El gran conflicto vino post-Concilio Vaticano II. Las francesas querían volverse instituto secular, cambiando el carisma. Carmen, con firmeza, consultó a sus hermanas y al episcopado. Con apoyo del Cardenal Quintero, separó la rama venezolana en 1965, creando las Siervas de Jesús.

No fue un capricho; era defender lo que creía esencial. Nombrada superiora general en 1969, lideró con autoridad y cariño, expandiendo a Colombia, Ecuador, España.

Su humanidad brillaba en lo cotidiano. Jugaba al escondite con novicias, preparaba almidoncitos para romper tensiones. “Era parca, pero con un humor que aliviaba”, recuerdan. A los 15 años de una hermana, le dio paciencia hasta que decidió quedarse. Incluso en el dolor: artritis deformante, un accidente casi fatal, urea alta. En su lecho, en 1977, bromeaba: “Agárrenme bien, porque así me van a llevar al ataúd”. Murió el 9 de mayo, a los 73 años de edad, dejando un olor a santidad que no era perfume, sino vida bien vivida.

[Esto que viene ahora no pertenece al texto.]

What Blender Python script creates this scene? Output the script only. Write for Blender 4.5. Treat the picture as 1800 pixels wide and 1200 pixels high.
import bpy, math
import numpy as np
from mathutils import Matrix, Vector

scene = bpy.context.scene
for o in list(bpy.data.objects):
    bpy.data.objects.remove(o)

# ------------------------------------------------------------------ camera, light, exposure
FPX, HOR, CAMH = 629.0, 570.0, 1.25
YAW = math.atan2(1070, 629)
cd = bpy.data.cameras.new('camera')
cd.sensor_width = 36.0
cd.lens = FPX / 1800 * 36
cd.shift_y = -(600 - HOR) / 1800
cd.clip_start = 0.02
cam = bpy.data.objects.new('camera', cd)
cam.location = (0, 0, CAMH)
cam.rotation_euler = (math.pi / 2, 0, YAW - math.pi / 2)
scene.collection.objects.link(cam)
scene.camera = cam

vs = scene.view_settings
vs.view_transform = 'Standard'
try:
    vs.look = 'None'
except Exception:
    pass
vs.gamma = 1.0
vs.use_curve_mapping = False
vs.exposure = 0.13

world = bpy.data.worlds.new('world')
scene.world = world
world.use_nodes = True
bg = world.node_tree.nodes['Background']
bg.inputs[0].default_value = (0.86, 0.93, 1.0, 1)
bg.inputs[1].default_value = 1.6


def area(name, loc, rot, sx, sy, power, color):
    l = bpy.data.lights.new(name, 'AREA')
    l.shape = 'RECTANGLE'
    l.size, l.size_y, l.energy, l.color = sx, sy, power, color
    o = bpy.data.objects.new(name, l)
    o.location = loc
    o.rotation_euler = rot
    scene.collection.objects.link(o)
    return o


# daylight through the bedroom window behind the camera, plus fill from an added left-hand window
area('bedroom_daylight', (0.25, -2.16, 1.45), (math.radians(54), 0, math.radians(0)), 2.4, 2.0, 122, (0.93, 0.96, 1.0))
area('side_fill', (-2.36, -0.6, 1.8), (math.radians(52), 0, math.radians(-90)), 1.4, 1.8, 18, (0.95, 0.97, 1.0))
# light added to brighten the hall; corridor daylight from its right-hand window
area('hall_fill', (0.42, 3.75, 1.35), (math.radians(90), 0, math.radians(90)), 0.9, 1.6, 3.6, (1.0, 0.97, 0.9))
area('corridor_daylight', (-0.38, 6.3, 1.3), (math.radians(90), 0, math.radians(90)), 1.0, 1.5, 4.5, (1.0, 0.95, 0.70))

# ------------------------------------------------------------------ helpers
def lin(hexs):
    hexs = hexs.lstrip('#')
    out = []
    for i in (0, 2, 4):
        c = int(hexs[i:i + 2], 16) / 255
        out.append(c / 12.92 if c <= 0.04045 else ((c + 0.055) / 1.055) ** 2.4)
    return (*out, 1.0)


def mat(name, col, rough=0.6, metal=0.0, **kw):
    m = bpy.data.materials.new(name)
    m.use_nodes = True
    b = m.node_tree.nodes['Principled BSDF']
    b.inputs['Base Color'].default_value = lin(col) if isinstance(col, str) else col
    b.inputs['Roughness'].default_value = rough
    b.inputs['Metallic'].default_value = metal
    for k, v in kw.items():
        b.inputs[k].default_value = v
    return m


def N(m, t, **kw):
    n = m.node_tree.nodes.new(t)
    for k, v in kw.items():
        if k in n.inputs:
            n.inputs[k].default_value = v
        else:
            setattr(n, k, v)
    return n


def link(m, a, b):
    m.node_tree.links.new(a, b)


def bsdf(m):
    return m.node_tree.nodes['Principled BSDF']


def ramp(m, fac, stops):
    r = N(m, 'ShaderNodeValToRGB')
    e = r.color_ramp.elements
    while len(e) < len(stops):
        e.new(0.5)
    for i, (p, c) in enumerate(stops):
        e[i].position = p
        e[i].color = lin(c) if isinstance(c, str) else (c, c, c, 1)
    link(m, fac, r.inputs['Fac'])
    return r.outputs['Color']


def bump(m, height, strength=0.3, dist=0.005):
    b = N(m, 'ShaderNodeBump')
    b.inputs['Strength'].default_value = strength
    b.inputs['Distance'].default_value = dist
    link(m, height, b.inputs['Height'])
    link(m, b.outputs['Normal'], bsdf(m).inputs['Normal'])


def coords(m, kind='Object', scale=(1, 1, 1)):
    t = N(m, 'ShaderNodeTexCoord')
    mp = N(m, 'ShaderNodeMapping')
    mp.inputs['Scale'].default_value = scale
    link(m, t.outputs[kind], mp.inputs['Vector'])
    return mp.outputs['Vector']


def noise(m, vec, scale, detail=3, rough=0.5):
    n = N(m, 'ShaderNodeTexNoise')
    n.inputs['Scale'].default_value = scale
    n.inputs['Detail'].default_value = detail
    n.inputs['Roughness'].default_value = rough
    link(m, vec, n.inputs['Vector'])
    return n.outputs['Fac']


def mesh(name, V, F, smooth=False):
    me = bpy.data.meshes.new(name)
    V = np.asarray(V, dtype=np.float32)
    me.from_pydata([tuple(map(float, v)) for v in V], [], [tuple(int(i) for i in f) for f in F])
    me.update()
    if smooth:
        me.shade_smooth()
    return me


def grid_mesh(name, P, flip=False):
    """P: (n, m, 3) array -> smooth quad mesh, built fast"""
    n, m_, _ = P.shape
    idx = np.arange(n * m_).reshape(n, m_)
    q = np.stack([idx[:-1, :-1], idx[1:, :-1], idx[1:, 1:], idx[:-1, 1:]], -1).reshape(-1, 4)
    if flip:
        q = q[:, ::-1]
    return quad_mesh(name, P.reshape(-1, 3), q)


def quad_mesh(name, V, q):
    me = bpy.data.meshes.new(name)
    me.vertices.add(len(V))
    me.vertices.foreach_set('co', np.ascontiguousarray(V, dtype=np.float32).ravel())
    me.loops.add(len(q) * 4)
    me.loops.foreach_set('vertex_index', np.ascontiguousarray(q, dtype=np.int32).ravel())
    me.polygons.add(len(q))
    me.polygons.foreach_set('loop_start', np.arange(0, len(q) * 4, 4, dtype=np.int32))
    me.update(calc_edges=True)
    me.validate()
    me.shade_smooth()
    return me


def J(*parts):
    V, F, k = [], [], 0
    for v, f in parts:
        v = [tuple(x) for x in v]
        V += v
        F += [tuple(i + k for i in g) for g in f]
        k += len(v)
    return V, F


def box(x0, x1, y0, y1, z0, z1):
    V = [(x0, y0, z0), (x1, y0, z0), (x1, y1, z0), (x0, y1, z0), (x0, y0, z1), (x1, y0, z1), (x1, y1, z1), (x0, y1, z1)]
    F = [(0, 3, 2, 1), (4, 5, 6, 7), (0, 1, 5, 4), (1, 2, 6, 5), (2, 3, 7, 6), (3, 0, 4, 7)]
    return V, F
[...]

Pocos saben de su conexión familiar: tía de Gustavo Cisneros, cuyo padre donó el terreno para el Colegio Belén. O cómo bordó el vestido de novia de su hermana Ana María. O su amor por la música, pintura, hasta deportes como cricket y béisbol, adaptándose con astucia. Hoy, su habitación es oratorio; sus restos, en Belén. El proceso empezó en 1995: venerable en 2013, beata en 2018 tras sanar el brazo de la doctora Trinette Durán. El segundo milagro: una joven en coma por hidrocefalia y meningoencefalitis, despierta en 2018, come pasta y camina. Inexplicable, como su vida.

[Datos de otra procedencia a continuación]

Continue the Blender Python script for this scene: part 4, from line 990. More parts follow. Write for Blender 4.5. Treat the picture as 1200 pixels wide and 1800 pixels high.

En Venezuela, donde la esperanza anda escasa, esta canonización junto a José Gregorio Hernández es un llamado. No a rezar pasivos, sino a actuar con su rebeldía: trepar obstáculos, tallar soluciones, reír ante adversidades. La Madre Carmen no fue santa por nacer así; lo forjó en lo humano. Que su ejemplo nos impulse: a las mujeres, pilares de familias; a los jóvenes, en vocaciones; a todos, en la lucha diaria. El 19 de octubre, celebrémosla no como ícono lejano, sino como vecina que nos dice: “¡Levántate y anda, con lo que tienes!”.